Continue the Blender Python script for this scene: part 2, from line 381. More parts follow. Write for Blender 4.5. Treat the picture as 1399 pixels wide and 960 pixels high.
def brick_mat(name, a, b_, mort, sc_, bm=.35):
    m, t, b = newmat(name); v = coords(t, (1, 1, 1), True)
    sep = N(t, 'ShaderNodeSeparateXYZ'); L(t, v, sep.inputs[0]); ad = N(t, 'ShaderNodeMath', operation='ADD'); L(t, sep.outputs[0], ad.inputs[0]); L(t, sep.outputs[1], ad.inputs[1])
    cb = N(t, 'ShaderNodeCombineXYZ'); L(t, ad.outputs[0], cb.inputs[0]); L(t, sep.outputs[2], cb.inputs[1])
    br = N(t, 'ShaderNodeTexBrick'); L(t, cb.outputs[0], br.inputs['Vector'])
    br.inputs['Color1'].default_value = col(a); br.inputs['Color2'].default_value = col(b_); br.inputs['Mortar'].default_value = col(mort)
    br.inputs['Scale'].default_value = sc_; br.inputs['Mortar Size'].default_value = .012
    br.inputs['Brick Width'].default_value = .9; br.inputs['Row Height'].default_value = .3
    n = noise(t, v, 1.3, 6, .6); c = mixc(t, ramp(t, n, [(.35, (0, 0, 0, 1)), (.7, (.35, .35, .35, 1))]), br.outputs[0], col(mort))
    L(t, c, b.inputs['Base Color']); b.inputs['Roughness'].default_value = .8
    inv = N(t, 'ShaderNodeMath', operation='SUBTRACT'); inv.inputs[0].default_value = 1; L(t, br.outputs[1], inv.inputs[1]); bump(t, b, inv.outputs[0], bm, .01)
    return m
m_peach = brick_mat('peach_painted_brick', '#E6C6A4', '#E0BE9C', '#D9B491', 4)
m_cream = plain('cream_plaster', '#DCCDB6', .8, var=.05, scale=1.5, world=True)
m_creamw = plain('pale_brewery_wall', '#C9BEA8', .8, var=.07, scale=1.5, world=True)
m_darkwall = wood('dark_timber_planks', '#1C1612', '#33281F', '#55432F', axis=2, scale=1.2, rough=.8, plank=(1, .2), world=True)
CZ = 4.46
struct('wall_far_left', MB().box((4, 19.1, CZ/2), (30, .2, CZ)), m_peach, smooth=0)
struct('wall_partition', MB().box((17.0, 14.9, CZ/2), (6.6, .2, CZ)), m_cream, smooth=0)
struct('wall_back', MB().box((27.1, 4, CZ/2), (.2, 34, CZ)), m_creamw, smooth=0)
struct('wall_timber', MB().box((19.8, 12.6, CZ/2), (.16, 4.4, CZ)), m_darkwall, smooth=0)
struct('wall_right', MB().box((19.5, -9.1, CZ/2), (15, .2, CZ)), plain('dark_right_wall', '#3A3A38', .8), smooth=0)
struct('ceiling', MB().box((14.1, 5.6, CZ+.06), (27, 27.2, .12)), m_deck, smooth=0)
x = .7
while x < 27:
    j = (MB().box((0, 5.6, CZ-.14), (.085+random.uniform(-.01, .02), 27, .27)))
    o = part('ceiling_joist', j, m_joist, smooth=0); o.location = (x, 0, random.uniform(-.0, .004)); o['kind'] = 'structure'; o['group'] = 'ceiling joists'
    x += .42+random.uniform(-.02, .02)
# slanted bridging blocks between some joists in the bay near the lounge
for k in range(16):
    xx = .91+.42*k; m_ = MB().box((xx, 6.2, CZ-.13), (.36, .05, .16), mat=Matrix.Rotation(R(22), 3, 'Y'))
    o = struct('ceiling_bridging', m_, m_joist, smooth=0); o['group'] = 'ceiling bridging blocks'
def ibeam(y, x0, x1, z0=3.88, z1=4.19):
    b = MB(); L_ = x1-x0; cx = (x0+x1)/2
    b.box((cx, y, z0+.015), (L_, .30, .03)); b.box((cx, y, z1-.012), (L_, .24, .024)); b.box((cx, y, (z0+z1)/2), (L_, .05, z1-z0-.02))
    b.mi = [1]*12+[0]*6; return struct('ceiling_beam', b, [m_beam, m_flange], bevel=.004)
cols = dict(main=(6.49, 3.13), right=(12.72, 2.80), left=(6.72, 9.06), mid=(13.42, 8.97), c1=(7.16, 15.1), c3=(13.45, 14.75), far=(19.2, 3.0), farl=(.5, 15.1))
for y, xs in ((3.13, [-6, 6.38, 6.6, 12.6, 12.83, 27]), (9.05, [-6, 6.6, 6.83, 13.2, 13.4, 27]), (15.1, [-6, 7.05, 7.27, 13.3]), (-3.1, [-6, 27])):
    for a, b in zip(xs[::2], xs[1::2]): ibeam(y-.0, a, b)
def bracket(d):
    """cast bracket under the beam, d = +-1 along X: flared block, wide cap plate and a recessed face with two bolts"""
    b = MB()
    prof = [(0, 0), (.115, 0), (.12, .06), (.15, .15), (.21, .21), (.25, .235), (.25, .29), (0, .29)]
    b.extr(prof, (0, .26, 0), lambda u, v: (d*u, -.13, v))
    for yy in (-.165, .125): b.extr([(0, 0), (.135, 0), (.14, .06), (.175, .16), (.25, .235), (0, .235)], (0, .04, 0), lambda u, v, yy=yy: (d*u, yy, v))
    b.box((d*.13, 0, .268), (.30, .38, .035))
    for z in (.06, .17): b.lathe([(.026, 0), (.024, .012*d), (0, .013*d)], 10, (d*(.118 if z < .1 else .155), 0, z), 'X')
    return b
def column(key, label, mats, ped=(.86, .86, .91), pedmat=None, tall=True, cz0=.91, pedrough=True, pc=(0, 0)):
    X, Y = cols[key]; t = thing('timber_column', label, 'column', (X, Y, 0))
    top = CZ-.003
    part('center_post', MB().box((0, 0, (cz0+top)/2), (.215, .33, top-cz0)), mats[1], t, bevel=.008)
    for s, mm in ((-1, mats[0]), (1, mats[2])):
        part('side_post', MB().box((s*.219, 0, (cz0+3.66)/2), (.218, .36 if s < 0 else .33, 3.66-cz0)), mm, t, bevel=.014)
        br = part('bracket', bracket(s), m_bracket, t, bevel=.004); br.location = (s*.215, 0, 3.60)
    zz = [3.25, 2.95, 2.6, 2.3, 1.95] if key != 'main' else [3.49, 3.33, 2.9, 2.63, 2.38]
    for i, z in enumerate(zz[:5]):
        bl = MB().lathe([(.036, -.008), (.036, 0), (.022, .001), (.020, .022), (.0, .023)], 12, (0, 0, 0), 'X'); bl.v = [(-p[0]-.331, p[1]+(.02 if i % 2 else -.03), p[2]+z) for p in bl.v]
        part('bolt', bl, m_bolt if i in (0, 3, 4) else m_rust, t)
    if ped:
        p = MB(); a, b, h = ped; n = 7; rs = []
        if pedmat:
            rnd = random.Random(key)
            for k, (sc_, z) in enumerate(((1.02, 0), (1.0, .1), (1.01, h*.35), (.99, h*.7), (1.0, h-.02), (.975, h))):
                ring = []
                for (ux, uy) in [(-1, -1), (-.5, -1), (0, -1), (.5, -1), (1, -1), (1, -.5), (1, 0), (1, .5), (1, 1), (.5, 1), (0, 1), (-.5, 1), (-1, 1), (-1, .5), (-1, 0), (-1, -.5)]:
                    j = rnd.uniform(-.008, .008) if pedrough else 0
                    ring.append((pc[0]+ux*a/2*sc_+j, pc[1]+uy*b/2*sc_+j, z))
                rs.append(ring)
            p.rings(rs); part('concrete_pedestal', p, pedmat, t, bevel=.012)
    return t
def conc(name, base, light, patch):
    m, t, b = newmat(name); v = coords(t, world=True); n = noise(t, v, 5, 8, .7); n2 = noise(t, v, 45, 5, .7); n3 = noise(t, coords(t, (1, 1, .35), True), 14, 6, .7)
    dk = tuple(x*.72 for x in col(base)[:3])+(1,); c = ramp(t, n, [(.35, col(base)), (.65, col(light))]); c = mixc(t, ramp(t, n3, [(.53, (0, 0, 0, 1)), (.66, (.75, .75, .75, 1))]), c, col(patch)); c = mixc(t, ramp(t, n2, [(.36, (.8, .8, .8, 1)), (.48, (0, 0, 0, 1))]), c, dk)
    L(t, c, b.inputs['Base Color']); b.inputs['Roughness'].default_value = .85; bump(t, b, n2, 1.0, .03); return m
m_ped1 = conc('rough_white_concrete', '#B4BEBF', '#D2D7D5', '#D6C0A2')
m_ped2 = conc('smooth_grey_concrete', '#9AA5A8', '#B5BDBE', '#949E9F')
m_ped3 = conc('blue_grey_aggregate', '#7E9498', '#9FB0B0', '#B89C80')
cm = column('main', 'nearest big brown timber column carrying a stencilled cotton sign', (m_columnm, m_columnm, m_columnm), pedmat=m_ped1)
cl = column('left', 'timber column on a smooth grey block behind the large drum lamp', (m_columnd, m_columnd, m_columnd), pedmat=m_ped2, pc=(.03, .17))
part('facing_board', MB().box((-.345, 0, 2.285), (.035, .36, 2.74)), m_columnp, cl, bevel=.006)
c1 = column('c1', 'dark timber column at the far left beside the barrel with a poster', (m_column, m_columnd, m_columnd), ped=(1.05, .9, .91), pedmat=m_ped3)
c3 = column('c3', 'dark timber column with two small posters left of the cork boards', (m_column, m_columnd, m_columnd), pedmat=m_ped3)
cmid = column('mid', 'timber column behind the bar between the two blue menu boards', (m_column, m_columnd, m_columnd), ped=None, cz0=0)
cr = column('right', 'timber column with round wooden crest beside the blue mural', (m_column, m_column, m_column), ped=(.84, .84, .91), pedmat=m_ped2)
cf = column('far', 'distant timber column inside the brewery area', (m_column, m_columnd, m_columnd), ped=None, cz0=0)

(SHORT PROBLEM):
Locate the lines above that hold the word "wide". Show every one of them.

(REPLY TO THE EXERCISE):
Continue the Blender Python script for this scene: part 2, from line 381. More parts follow. Write for Blender 4.5. Treat the picture as 1399 pixels wide and 960 pixels high.
    """cast bracket under the beam, d = +-1 along X: flared block, wide cap plate and a recessed face with two bolts"""